┌──

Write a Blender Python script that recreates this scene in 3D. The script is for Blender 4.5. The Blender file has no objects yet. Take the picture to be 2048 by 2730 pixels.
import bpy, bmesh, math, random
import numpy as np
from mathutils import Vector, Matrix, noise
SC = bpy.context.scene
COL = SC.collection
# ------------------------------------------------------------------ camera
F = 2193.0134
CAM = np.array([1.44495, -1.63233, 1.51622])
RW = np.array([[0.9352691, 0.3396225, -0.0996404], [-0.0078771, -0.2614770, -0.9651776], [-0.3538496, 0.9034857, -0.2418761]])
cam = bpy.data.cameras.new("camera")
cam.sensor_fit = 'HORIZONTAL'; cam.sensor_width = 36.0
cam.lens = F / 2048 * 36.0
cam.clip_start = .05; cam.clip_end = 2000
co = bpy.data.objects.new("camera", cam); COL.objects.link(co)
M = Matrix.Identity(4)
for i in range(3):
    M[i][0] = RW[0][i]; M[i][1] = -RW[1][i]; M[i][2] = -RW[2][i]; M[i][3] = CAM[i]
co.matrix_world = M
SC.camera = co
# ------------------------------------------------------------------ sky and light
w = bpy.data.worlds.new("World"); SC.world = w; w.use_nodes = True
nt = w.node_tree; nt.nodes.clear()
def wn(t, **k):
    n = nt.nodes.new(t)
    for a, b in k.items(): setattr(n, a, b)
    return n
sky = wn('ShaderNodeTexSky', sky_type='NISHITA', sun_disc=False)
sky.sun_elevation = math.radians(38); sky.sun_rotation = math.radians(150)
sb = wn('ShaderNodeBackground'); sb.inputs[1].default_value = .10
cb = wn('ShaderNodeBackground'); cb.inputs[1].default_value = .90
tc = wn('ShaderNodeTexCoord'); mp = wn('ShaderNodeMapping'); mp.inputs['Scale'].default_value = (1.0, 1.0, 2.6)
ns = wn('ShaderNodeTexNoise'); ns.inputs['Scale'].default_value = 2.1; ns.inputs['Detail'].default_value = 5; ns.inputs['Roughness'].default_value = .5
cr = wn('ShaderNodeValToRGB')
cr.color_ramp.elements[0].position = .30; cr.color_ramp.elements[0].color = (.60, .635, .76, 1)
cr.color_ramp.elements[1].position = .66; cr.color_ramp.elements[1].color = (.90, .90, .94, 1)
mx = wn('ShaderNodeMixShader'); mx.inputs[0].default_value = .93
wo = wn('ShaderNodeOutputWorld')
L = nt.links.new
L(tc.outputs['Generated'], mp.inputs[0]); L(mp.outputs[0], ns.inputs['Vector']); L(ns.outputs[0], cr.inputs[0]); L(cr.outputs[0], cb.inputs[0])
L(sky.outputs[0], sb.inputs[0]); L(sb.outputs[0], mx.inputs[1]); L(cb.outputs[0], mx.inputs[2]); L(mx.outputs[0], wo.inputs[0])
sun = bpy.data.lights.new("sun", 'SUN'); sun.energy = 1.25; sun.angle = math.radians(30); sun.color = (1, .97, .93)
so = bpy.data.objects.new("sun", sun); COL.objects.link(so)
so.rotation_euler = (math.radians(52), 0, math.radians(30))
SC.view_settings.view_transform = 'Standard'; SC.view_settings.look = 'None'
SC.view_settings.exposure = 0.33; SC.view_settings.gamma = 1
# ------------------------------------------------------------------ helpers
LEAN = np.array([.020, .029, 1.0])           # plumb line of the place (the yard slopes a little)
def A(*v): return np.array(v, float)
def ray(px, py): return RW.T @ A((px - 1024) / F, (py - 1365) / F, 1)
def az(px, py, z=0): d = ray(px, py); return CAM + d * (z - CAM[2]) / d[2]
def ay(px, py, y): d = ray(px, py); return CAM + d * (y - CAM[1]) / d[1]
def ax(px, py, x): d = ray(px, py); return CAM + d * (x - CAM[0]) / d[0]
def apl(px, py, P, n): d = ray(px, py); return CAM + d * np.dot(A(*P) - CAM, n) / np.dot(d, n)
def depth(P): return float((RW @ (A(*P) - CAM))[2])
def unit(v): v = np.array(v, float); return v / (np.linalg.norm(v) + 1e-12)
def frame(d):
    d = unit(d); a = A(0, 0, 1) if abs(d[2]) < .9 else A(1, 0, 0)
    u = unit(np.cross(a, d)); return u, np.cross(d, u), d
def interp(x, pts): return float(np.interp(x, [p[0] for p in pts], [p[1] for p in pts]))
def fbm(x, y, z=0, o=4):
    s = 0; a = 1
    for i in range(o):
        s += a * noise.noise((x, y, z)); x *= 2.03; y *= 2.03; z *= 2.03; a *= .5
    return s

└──

-- EXERCISE --
Retype all of the data shown above, word for word.

-- RESULT --
Write a Blender Python script that recreates this scene in 3D. The script is for Blender 4.5. The Blender file has no objects yet. Take the picture to be 2048 by 2730 pixels.
import bpy, bmesh, math, random
import numpy as np
from mathutils import Vector, Matrix, noise
SC = bpy.context.scene
COL = SC.collection
# ------------------------------------------------------------------ camera
F = 2193.0134
CAM = np.array([1.44495, -1.63233, 1.51622])
RW = np.array([[0.9352691, 0.3396225, -0.0996404], [-0.0078771, -0.2614770, -0.9651776], [-0.3538496, 0.9034857, -0.2418761]])
cam = bpy.data.cameras.new("camera")
cam.sensor_fit = 'HORIZONTAL'; cam.sensor_width = 36.0
cam.lens = F / 2048 * 36.0
cam.clip_start = .05; cam.clip_end = 2000
co = bpy.data.objects.new("camera", cam); COL.objects.link(co)
M = Matrix.Identity(4)
for i in range(3):
    M[i][0] = RW[0][i]; M[i][1] = -RW[1][i]; M[i][2] = -RW[2][i]; M[i][3] = CAM[i]
co.matrix_world = M
SC.camera = co
# ------------------------------------------------------------------ sky and light
w = bpy.data.worlds.new("World"); SC.world = w; w.use_nodes = True
nt = w.node_tree; nt.nodes.clear()
def wn(t, **k):
    n = nt.nodes.new(t)
    for a, b in k.items(): setattr(n, a, b)
    return n
sky = wn('ShaderNodeTexSky', sky_type='NISHITA', sun_disc=False)
sky.sun_elevation = math.radians(38); sky.sun_rotation = math.radians(150)
sb = wn('ShaderNodeBackground'); sb.inputs[1].default_value = .10
cb = wn('ShaderNodeBackground'); cb.inputs[1].default_value = .90
tc = wn('ShaderNodeTexCoord'); mp = wn('ShaderNodeMapping'); mp.inputs['Scale'].default_value = (1.0, 1.0, 2.6)
ns = wn('ShaderNodeTexNoise'); ns.inputs['Scale'].default_value = 2.1; ns.inputs['Detail'].default_value = 5; ns.inputs['Roughness'].default_value = .5
cr = wn('ShaderNodeValToRGB')
cr.color_ramp.elements[0].position = .30; cr.color_ramp.elements[0].color = (.60, .635, .76, 1)
cr.color_ramp.elements[1].position = .66; cr.color_ramp.elements[1].color = (.90, .90, .94, 1)
mx = wn('ShaderNodeMixShader'); mx.inputs[0].default_value = .93
wo = wn('ShaderNodeOutputWorld')
L = nt.links.new
L(tc.outputs['Generated'], mp.inputs[0]); L(mp.outputs[0], ns.inputs['Vector']); L(ns.outputs[0], cr.inputs[0]); L(cr.outputs[0], cb.inputs[0])
L(sky.outputs[0], sb.inputs[0]); L(sb.outputs[0], mx.inputs[1]); L(cb.outputs[0], mx.inputs[2]); L(mx.outputs[0], wo.inputs[0])
sun = bpy.data.lights.new("sun", 'SUN'); sun.energy = 1.25; sun.angle = math.radians(30); sun.color = (1, .97, .93)
so = bpy.data.objects.new("sun", sun); COL.objects.link(so)
so.rotation_euler = (math.radians(52), 0, math.radians(30))
SC.view_settings.view_transform = 'Standard'; SC.view_settings.look = 'None'
SC.view_settings.exposure = 0.33; SC.view_settings.gamma = 1
# ------------------------------------------------------------------ helpers
LEAN = np.array([.020, .029, 1.0])           # plumb line of the place (the yard slopes a little)
def A(*v): return np.array(v, float)
def ray(px, py): return RW.T @ A((px - 1024) / F, (py - 1365) / F, 1)
def az(px, py, z=0): d = ray(px, py); return CAM + d * (z - CAM[2]) / d[2]
def ay(px, py, y): d = ray(px, py); return CAM + d * (y - CAM[1]) / d[1]
def ax(px, py, x): d = ray(px, py); return CAM + d * (x - CAM[0]) / d[0]
def apl(px, py, P, n): d = ray(px, py); return CAM + d * np.dot(A(*P) - CAM, n) / np.dot(d, n)
def depth(P): return float((RW @ (A(*P) - CAM))[2])
def unit(v): v = np.array(v, float); return v / (np.linalg.norm(v) + 1e-12)
def frame(d):
    d = unit(d); a = A(0, 0, 1) if abs(d[2]) < .9 else A(1, 0, 0)
    u = unit(np.cross(a, d)); return u, np.cross(d, u), d
def interp(x, pts): return float(np.interp(x, [p[0] for p in pts], [p[1] for p in pts]))
def fbm(x, y, z=0, o=4):
    s = 0; a = 1
    for i in range(o):
        s += a * noise.noise((x, y, z)); x *= 2.03; y *= 2.03; z *= 2.03; a *= .5
    return s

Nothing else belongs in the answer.